American Sugar Refining Inc. has found itself in a paradoxical position.


After being a self-described good neighbor for some 107 years on the Yonkers waterfront, it recently said it might not be a good neighbor to a residential high-rise proposed for an adjacent piece of land.


The noise and smells associated with the manufacturing process might cast the refiner in a bad light once the high-rise is up and tenants move in. With that in mind, plant representatives at a recent City Council meeting raised their concerns.


The council responded by imposing a May 30 deadline by which time the refinery must present its results of an environmental and air-quality study.


“We are working as quickly as we can to get it completed,” said Lael Paulson, plant manager. “We are doing our best to try and get all that testing done.”


Paulson took time out last week to conduct a tour of the plant as part of Yonkers Business Week. It offered anyone interested a chance to see the inside of one of the oldest businesses in the city.


The refinery is on 32 acres along the Hudson River. The high-rise residential project has been proposed by Struever Fidelco Cappelli on land just south of the plant. The residential project is part of the developer’s $1.6 billion redevelopment project of the city’s downtown.


The tour started on the dock, where two floating cranes lift raw sugar off barges from Florida and foreign points of origin.


Next, the sugar is dropped into a raw sugar shed, where it sorted waiting to be processed.


Next, the sugar goes to a wash station, and then to the clarifying station to remove insoluble materials.


Then it goes to granular activated carbon station for decarbonization, similar to water purification.


Then it goes to crystallization, where the sugar is boiled or crystallized under vacuum then to the spinning and drying process.


The final step is packaging and storage.


Granulated, powdered, brown “soft” sugar, and liquid sugar.

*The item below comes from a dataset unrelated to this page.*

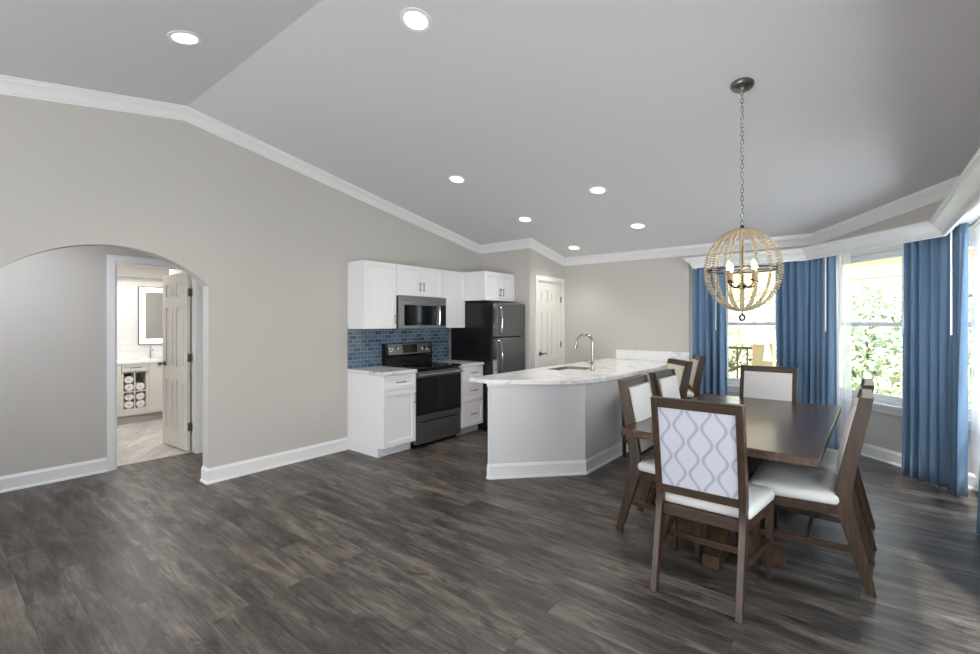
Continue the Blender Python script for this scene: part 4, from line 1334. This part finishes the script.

Liquid sugar is used for industrial purposes; it can be used for anything from soft drinks to ice cream.


According to Paulson, the plant manager, liquid sugar customers include candy companies, ice cream companies, baking companies “any industry that uses sugar, and that’s a lot.”


The sugar refinery has 285 employees, 30 percent of which are Yonkers residents, and an annual payroll of $20 million.


The facility produces 4 million pounds of sugar per day.


Yonkers is the corporate headquarters for American Sugar Refining Inc., which was born in 2002. It has had many different names and owners since the facility was built in 1901.


“The plant is not really set up for easy touring, but we’re going to try and work on that,” said Paulson, who said customers frequently come for tours and there were 23 people who took the tour on May 6.


Pictures are not allowed inside the facility.


“We’re looking to get involved in the community,” Paulson said, explaining that the refinery is interested in forming an internship program for high school students.